* **The problem**
Please quote exactly the opening lines of the data, from the first line to the one where "W.node_tree.nodes['Background'].inputs[1].default_value = 0.17" appears.

(begin)

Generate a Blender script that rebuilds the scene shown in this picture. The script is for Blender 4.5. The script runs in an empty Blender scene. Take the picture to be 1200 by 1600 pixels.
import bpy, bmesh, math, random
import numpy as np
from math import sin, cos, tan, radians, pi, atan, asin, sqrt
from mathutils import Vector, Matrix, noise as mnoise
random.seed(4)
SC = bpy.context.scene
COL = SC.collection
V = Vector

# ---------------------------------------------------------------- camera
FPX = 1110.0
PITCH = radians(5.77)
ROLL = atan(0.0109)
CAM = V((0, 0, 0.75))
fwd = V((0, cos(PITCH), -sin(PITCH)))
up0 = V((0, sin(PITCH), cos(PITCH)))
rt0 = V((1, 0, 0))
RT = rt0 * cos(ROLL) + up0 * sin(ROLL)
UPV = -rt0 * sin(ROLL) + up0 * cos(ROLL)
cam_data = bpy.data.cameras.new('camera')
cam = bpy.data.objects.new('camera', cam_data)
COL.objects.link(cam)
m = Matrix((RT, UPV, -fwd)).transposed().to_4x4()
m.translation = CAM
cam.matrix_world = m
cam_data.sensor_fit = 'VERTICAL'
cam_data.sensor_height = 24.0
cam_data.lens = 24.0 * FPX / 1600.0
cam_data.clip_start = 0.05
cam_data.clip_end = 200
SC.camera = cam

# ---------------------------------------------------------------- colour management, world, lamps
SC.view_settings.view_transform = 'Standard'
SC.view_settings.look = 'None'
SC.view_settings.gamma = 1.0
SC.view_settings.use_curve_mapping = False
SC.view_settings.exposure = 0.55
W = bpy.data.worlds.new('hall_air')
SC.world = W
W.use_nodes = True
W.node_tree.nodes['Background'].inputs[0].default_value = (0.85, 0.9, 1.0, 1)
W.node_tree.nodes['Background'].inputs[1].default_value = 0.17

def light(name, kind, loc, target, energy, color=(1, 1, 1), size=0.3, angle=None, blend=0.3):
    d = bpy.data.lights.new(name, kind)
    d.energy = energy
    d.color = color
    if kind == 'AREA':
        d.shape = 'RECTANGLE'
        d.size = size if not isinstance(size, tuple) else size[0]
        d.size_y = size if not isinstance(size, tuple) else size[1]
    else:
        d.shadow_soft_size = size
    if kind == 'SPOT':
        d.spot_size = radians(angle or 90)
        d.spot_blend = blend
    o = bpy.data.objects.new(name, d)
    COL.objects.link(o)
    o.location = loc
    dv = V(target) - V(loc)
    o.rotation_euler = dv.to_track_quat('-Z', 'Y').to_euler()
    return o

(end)

* **Answer in full**
Generate a Blender script that rebuilds the scene shown in this picture. The script is for Blender 4.5. The script runs in an empty Blender scene. Take the picture to be 1200 by 1600 pixels.
import bpy, bmesh, math, random
import numpy as np
from math import sin, cos, tan, radians, pi, atan, asin, sqrt
from mathutils import Vector, Matrix, noise as mnoise
random.seed(4)
SC = bpy.context.scene
COL = SC.collection
V = Vector

# ---------------------------------------------------------------- camera
FPX = 1110.0
PITCH = radians(5.77)
ROLL = atan(0.0109)
CAM = V((0, 0, 0.75))
fwd = V((0, cos(PITCH), -sin(PITCH)))
up0 = V((0, sin(PITCH), cos(PITCH)))
rt0 = V((1, 0, 0))
RT = rt0 * cos(ROLL) + up0 * sin(ROLL)
UPV = -rt0 * sin(ROLL) + up0 * cos(ROLL)
cam_data = bpy.data.cameras.new('camera')
cam = bpy.data.objects.new('camera', cam_data)
COL.objects.link(cam)
m = Matrix((RT, UPV, -fwd)).transposed().to_4x4()
m.translation = CAM
cam.matrix_world = m
cam_data.sensor_fit = 'VERTICAL'
cam_data.sensor_height = 24.0
cam_data.lens = 24.0 * FPX / 1600.0
cam_data.clip_start = 0.05
cam_data.clip_end = 200
SC.camera = cam

# ---------------------------------------------------------------- colour management, world, lamps
SC.view_settings.view_transform = 'Standard'
SC.view_settings.look = 'None'
SC.view_settings.gamma = 1.0
SC.view_settings.use_curve_mapping = False
SC.view_settings.exposure = 0.55
W = bpy.data.worlds.new('hall_air')
SC.world = W
W.use_nodes = True
W.node_tree.nodes['Background'].inputs[0].default_value = (0.85, 0.9, 1.0, 1)
W.node_tree.nodes['Background'].inputs[1].default_value = 0.17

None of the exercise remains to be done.